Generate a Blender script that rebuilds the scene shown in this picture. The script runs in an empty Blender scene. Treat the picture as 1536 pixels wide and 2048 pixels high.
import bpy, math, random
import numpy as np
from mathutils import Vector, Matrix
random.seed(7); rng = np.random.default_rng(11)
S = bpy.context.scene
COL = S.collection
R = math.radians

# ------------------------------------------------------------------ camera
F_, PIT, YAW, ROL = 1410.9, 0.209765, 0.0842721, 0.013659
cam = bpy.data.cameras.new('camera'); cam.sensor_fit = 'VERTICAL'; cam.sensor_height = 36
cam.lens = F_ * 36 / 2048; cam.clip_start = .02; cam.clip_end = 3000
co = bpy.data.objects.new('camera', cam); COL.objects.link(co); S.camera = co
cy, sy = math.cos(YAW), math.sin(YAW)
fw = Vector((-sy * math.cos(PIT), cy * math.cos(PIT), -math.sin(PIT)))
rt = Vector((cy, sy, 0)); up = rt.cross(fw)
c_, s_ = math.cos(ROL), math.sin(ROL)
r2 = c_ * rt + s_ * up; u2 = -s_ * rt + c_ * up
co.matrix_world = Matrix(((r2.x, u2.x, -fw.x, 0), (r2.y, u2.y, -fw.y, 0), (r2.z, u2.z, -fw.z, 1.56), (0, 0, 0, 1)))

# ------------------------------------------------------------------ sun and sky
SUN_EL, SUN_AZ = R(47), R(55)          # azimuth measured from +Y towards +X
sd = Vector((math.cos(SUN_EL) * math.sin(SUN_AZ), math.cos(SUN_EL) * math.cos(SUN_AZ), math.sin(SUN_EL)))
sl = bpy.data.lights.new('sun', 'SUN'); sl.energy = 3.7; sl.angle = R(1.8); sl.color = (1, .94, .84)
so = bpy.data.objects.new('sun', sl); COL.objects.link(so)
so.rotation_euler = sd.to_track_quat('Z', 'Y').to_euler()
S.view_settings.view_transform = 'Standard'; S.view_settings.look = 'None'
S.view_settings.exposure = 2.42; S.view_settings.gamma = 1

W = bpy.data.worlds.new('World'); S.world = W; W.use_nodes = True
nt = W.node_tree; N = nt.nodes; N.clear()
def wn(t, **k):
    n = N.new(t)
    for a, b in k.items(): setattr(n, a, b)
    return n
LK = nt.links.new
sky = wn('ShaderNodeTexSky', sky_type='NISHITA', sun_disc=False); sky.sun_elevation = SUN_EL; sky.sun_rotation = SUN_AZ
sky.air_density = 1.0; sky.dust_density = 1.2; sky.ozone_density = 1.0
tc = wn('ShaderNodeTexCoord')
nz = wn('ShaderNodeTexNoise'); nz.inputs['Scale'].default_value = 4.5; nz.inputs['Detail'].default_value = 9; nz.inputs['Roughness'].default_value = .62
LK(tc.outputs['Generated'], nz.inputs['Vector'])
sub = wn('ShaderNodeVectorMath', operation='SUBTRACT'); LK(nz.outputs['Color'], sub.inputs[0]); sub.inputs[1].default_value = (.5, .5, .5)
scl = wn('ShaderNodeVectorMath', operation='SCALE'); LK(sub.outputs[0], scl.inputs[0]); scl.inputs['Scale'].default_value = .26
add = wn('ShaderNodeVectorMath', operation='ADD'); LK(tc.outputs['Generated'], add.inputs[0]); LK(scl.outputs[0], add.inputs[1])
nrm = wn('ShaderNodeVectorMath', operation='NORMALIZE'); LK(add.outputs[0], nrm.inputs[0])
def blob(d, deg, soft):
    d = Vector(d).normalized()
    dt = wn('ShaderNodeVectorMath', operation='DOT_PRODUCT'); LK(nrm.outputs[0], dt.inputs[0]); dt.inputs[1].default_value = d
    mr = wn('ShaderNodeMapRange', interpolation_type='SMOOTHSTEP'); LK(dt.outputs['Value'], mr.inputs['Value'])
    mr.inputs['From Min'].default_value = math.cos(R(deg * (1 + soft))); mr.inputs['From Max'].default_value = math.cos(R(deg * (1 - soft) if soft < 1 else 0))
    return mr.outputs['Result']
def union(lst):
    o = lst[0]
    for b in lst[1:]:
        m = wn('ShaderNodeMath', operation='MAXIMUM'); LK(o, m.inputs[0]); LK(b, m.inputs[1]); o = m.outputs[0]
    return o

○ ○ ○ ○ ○

» **DESCRIPTION OF THE TASK**:
Retype the whole listing, matching it exactly.

» **RESULT BELOW**:
Generate a Blender script that rebuilds the scene shown in this picture. The script runs in an empty Blender scene. Treat the picture as 1536 pixels wide and 2048 pixels high.
import bpy, math, random
import numpy as np
from mathutils import Vector, Matrix
random.seed(7); rng = np.random.default_rng(11)
S = bpy.context.scene
COL = S.collection
R = math.radians

# ------------------------------------------------------------------ camera
F_, PIT, YAW, ROL = 1410.9, 0.209765, 0.0842721, 0.013659
cam = bpy.data.cameras.new('camera'); cam.sensor_fit = 'VERTICAL'; cam.sensor_height = 36
cam.lens = F_ * 36 / 2048; cam.clip_start = .02; cam.clip_end = 3000
co = bpy.data.objects.new('camera', cam); COL.objects.link(co); S.camera = co
cy, sy = math.cos(YAW), math.sin(YAW)
fw = Vector((-sy * math.cos(PIT), cy * math.cos(PIT), -math.sin(PIT)))
rt = Vector((cy, sy, 0)); up = rt.cross(fw)
c_, s_ = math.cos(ROL), math.sin(ROL)
r2 = c_ * rt + s_ * up; u2 = -s_ * rt + c_ * up
co.matrix_world = Matrix(((r2.x, u2.x, -fw.x, 0), (r2.y, u2.y, -fw.y, 0), (r2.z, u2.z, -fw.z, 1.56), (0, 0, 0, 1)))

# ------------------------------------------------------------------ sun and sky
SUN_EL, SUN_AZ = R(47), R(55)          # azimuth measured from +Y towards +X
sd = Vector((math.cos(SUN_EL) * math.sin(SUN_AZ), math.cos(SUN_EL) * math.cos(SUN_AZ), math.sin(SUN_EL)))
sl = bpy.data.lights.new('sun', 'SUN'); sl.energy = 3.7; sl.angle = R(1.8); sl.color = (1, .94, .84)
so = bpy.data.objects.new('sun', sl); COL.objects.link(so)
so.rotation_euler = sd.to_track_quat('Z', 'Y').to_euler()
S.view_settings.view_transform = 'Standard'; S.view_settings.look = 'None'
S.view_settings.exposure = 2.42; S.view_settings.gamma = 1

W = bpy.data.worlds.new('World'); S.world = W; W.use_nodes = True
nt = W.node_tree; N = nt.nodes; N.clear()
def wn(t, **k):
    n = N.new(t)
    for a, b in k.items(): setattr(n, a, b)
    return n
LK = nt.links.new
sky = wn('ShaderNodeTexSky', sky_type='NISHITA', sun_disc=False); sky.sun_elevation = SUN_EL; sky.sun_rotation = SUN_AZ
sky.air_density = 1.0; sky.dust_density = 1.2; sky.ozone_density = 1.0
tc = wn('ShaderNodeTexCoord')
nz = wn('ShaderNodeTexNoise'); nz.inputs['Scale'].default_value = 4.5; nz.inputs['Detail'].default_value = 9; nz.inputs['Roughness'].default_value = .62
LK(tc.outputs['Generated'], nz.inputs['Vector'])
sub = wn('ShaderNodeVectorMath', operation='SUBTRACT'); LK(nz.outputs['Color'], sub.inputs[0]); sub.inputs[1].default_value = (.5, .5, .5)
scl = wn('ShaderNodeVectorMath', operation='SCALE'); LK(sub.outputs[0], scl.inputs[0]); scl.inputs['Scale'].default_value = .26
add = wn('ShaderNodeVectorMath', operation='ADD'); LK(tc.outputs['Generated'], add.inputs[0]); LK(scl.outputs[0], add.inputs[1])
nrm = wn('ShaderNodeVectorMath', operation='NORMALIZE'); LK(add.outputs[0], nrm.inputs[0])
def blob(d, deg, soft):
    d = Vector(d).normalized()
    dt = wn('ShaderNodeVectorMath', operation='DOT_PRODUCT'); LK(nrm.outputs[0], dt.inputs[0]); dt.inputs[1].default_value = d
    mr = wn('ShaderNodeMapRange', interpolation_type='SMOOTHSTEP'); LK(dt.outputs['Value'], mr.inputs['Value'])
    mr.inputs['From Min'].default_value = math.cos(R(deg * (1 + soft))); mr.inputs['From Max'].default_value = math.cos(R(deg * (1 - soft) if soft < 1 else 0))
    return mr.outputs['Result']
def union(lst):
    o = lst[0]
    for b in lst[1:]:
        m = wn('ShaderNodeMath', operation='MAXIMUM'); LK(o, m.inputs[0]); LK(b, m.inputs[1]); o = m.outputs[0]
    return o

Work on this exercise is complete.